Yeni dönemde gündeme gelmesi beklenen enerji iş birlikleri, dijital tapu sistemleri, altyapı yatırımları ve yabancı yatırımcıyı teşvik eden düzenlemeler; gayrimenkul sektörünü çok daha sürdürülebilir bir yapıya dönüştürecektir.
GAYRİMENKUL YERİ’NDEN BAKIŞ: GELECEĞİ OKUMAK
Gayrimenkul Yeri olarak biz, yıllardır KKTC’yi yalnızca bugünüyle değil, geleceğiyle değerlendiriyoruz. Ada’da her seçim, yeni bir vizyonun başlangıcı olmuştur.
Bu yüzden biz, politik gündemlerin ötesine geçerek, yatırımın istikrarına ve kalıcılığına odaklanıyoruz.

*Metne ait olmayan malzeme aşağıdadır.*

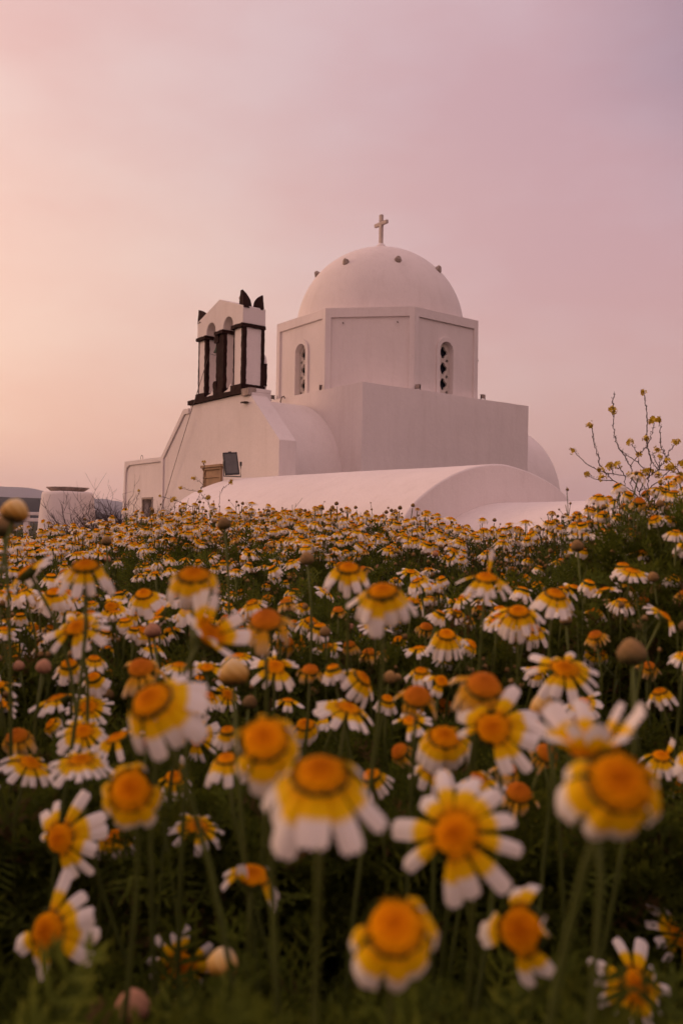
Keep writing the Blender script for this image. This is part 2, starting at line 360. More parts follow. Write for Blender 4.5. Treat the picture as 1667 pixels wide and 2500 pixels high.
for k, (v0, v1, z0, dark) in enumerate(((1.46, 1.86, 2.97, 0), (2.29, 2.61, 2.97, 1), (3.08, 3.45, 2.97, 0))):
    m = MB(); m.box((L0 + .012, v0 + .012, z0), (UB - .01, v1 - .012, 4.20)); p = m.build('pier', M_PLASTER, belfry, bevel=.008)
    q = stone_block((L0 - .002, v0, z0), (L0 + .085, v0 + (.085 if not dark else .30), 4.19), k * 7 + 1, .010)
    merge(q, stone_block((UB - .075, v0 - .004, z0), (UB + .006, v0 + .06, 4.19), k * 7 + 2, .010))
    merge(q, stone_block((L0 + .0, v1 - .022, z0), (L0 + .06, v1 + .006, 4.19), k * 7 + 3, .009))
    merge(q, stone_block((UB - .06, v1 - .03, z0), (UB + .004, v1 + .006, 4.19), k * 7 + 3, .009))
    q.build('corner_stones', M_STONE, belfry, smooth=25)
    z = 4.185
    stone_block((L0 - .055, v0 - .03, z), (UB + .02, v1 + .04, z + .072), k + 31, .011).build('capital', M_STONE, belfry, smooth=25)
    stone_block((L0 - .045, v0 - .03, 2.86), (UB + .02, v1 + .045, 2.975), k + 51, .016).build('pier_base', M_STONE, belfry, smooth=25)
for v0, v1 in ((1.91, 2.25), (2.66, 3.04)):
    m = MB(); m.prism([(v0, 2.862), (v0, 3.06), (v0 + .06, 3.02), (v0 + .16, 2.93), (v1, 2.885), (v1, 2.862)], [], fU(L0), -.01, .50); m.build('sill', M_PLASTER, belfry, bevel=.01)
stone_block((L0 - .03, 2.56, 2.96), (UB - .2, 2.70, 3.16), 77, .03).build('corner_stones', M_STONE, belfry, smooth=25)
stone_block((L0 - .03, 2.50, 4.02), (L0 + .2, 2.68, 4.19), 78, .022).build('corner_stones', M_STONE, belfry, smooth=25)
stone_block((L0 - .065, 1.40, 2.765), (UB + .01, 3.84, 2.862), 91, .011).build('base_slab', M_STONE, belfry, smooth=25)
stone_block((L0 - .068, 1.10, 2.70), (L0 + .12, 1.398, 2.850), 92, .008).build('corner_block', M_GREY, belfry, smooth=25)
m = MB(); m.box((L0 + .122, 1.102, 2.766), (UB - .03, 1.398, 2.85)); m.build('ledge', M_PLASTER, belfry, bevel=.01)
# rounded rear buttress of the belfry
m = MB(); m.prism([(1.62, 2.77), (1.62, 3.55)] + arc(1.82, 3.55, .2, 180, 0, 10) + [(2.02, 2.77)], [], fU(UB), .03, .17); bt = m.build('buttress', M_PLASTER, belfry, bevel=.01)
stone_block((UB + .06, 1.585, 3.02), (UB + .16, 1.64, 3.5), 99, .012).build('corner_stones', M_STONE, belfry, smooth=25)
# horn stones on the corners: quarter-moon slabs
def horn(p, wid, hgt, dirn, thick, lean=0):
    """curved tapering stone: straight side, bulging side"""
    m = MB(); n = 12; vs = []
    for i in range(n + 1):
        t = i / n; w = wid * (1 - t ** 3.0) + .025; c = lean * t * t
        for j, (a, b) in enumerate(((0, -1), (.35, -1.1), (.8, -.7), (1, 0), (.8, .7), (.35, 1.1), (0, 1))):
            vs.append(Vector(p) + Vector(dirn) * (a * w + c) + Vector((-dirn[1], dirn[0], 0)) * (b * thick * (.35 + .65 * (1 - t))) + Vector((0, 0, hgt * t)))
    k = 7
    m.v = [tuple(v) for v in vs]; m.f = [(i * k + j, i * k + (j + 1) % k, (i + 1) * k + (j + 1) % k, (i + 1) * k + j) for i in range(n) for j in range(k)]
    m.f += [tuple(range(k)), tuple(n * k + j for j in range(k))[::-1]]
    m.rough(.006, 25); return m
horn((L0 - .01, 1.55, 4.59), .235, .385, (1, 0, 0), .11, .0).build('horn_stone', M_STONE, belfry, smooth=50)
horn((UB - .02, 1.54, 4.60), .20, .34, (-1, 0, 0), .09, .0).build('horn_stone', M_STONE, belfry, smooth=50)
horn((L0 + .06, 3.50, 4.60), .36, .34, (0, -1, 0), .08, -.05).build('horn_stone', M_STONE, belfry, smooth=50)
m = MB(); m.lathe([(.028, 0), (.022, .07), (.03, .10), (.052, .13), (.056, .17), (.035, .20), (.01, .21)], 12, Matrix.Translation((UB - .12, 2.25, 4.86))); m.build('knob', M_GREY, belfry)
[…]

Yatırım, doğru analizle her dönemde kazandırır. Çünkü önemli olan, kim yönetiyor değil; vizyonun nereye evrildiğini görebilmektir. KKTC’de bu vizyon artık net:
Büyüyen ekonomi, gelişen şehirler, güvenli yatırım ortamı ve uluslararası işbirliği.
Son söz olarak şunu söyleyebilirim,
Ekim ayında yapılacak seçim, KKTC’nin yönünü değil; gücünü nasıl kullanacağını belirleyecek.
Ve ben inanıyorum ki, kim kazanırsa kazansın, KKTC bundan sonra çok daha güçlü, çok daha görünür bir ada olacak.
Çünkü bu topraklarda artık umut var, hedef var, vizyon var. Bizim görevimiz ise, o vizyonu doğru okumak ve yatırımcıyı geleceğe güvenle taşımak.